Secondly, he convinced his board colleagues to abandon formerly used directive forms of change but trust in the organisation to have or develop the capabilities needed to find answers. They started to create a new change language and build tools that rapidly spread through the organisation because people saw the success of new ways of working and asked for more. 


The systemic lens

The third conviction for the setup was that systemic change was needed –  trying to drive success through the current underlying system that produced the results was doomed to fail. So simple measures like different formats for meetings, less power point, a different way of sharing information, started to crack intact routines and open possibilities for the new. 


Developing Still Moving Capacities

And finally, he was deeply convinced that he could only do this if every leader at the top of this organisation would lead from their best place personally – with regards to physical and mental or inner fitness as well as a heightened sense of their leadership and systemic skill. 

Together with a team of external faculty, internal HR and Change experts, an intervention for - in the end - the top 360 leaders was set up, using the Still Moving capacities both in how the intervention was created as well as what participants focused on in their development.

This started by co-creating the design that proved sustainable over time (ten waves with a total of 360 participants in three years during which the company faced numerous external and internal shifts) with future participants, not as “we know it best” recipe from OD experts or top management ( LINK to figure with Programme architecture here). 
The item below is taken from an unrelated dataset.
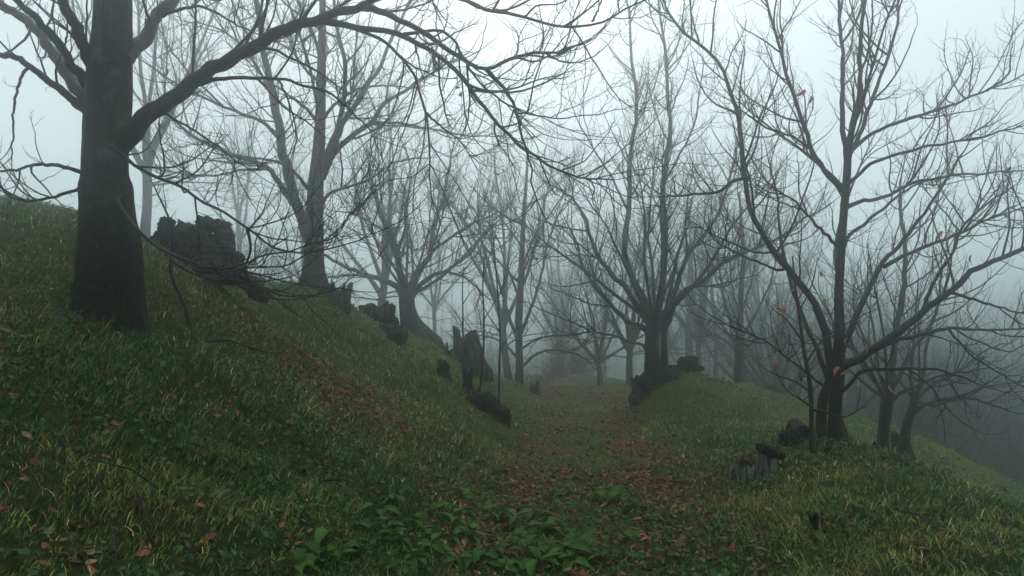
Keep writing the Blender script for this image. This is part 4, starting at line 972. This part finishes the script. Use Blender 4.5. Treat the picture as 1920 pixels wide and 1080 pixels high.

The leadership practices in the programme

The living laboratory aspect of the programme enabled things to move which were seen as unmovable in the “real world” of the business – drawing on the pull of “Attractor” by connecting senior leaders from across all reaches of the organisation into a non-agenda filled and emotionally charged space, the experience tapped into a collective and heart-felt desire to move more in tune with the times.

In the safe harbour of this intervention, people dared to exercise Edge and Tension; by making it permissible, indeed, expected, to voice what was difficult, to amplify disturbance and be comfortable with not being comfortable and eventually this translated into the wider system outside this learning environment. 

With the faculty, able to individually and collectively hold their own anxiety in disturbance and seek its systemic source, the programme modelled to participants a capacity for non-reactivity and a staying open to all of the experience, often powerfully turning initial participant scepticism into full engagement with the learning. Moreover, the participant networks set up in this programme helped the top leadership team of this organisation stay united under fire. This provided the Container needed to keep moving despite anxieties and disturbance.

Finally, the experiential set up of the programme created Transforming Space through activities such as Peer Groups, (power lab) business simulation, systemic constellations work, and external foraging visits to more future facing contexts. All this lead to deeper understanding of repeating patterns and provoked a real stimulus to do something about them).


The inner capacities in the programme

A key foundation for the inner capacities is mindfulness which was integrated in the programme not as something to be taught but caught through experiencing how it can positively impact the ability to deal with whatever is thrown at you during a period of unprecedented change and seeing how bosses and colleagues become more calm, self-aware, attentive, less controlling and judgmental.

The programme entailed both, scientific input on e.g. the neuronal impacts of mindfulness to appeal to the academic rigorous minds of leaders as well as ample opportunities to try and test different ways of cultivating mindfulness through meditation, nature walks, yoga, and providing space for reflection through the rhythm of the days.

Beyond this level of individual mindfulness, the programme emerged as a place in the system where the shadow of the change could be examined. Far from pretending it wasn’t there, or casting judgments (tempting to do), the faculty learned to Acknowledge The Whole and bring the difficulty in by different ways of making explicit what was in the room.


Key design elements

While it was the programme’s holistic nature that left its mark on participants (and faculty), here are the experiences that addressed both the shadow as well as the upside of the organisation’s turbulent change journey:

Peer groups – throughout the programme (and in many cases well beyond) participants were grouped in small teams across Business Units, hierarchy and functions to support each other in their learning and growth. Facilitated through faculty, people truly connected as human beings and in the best sense challenged each other to be the best version of their true self.

Foraging – participants teamed up to visit afar places inside or outside their organisation to return inspired and intrigued why what is possible elsewhere should not work for them or pre-warned about shortfalls they could more easily see in a context different from their own.

Prototyping – applying all the insights gained by rapidly designing something new, creating a human-centered innovation. This rapid experimentation approach was an extremely system changing one and had great impact in the wider culture. The experience of prototyping built radically new capacities in the leaders and their business that felt the change they were planning to do. 

While the jury is still out whether the strategic move this programme helped generate is fully successful, there is clearly major impact visible in recent strategic decisions, the way leaders interact with each other and how major projects are carried out. At the level of the whole it clearly has built the skills of this organisation’s leaders to face an ending and create a new beginning – this is movement, not just action.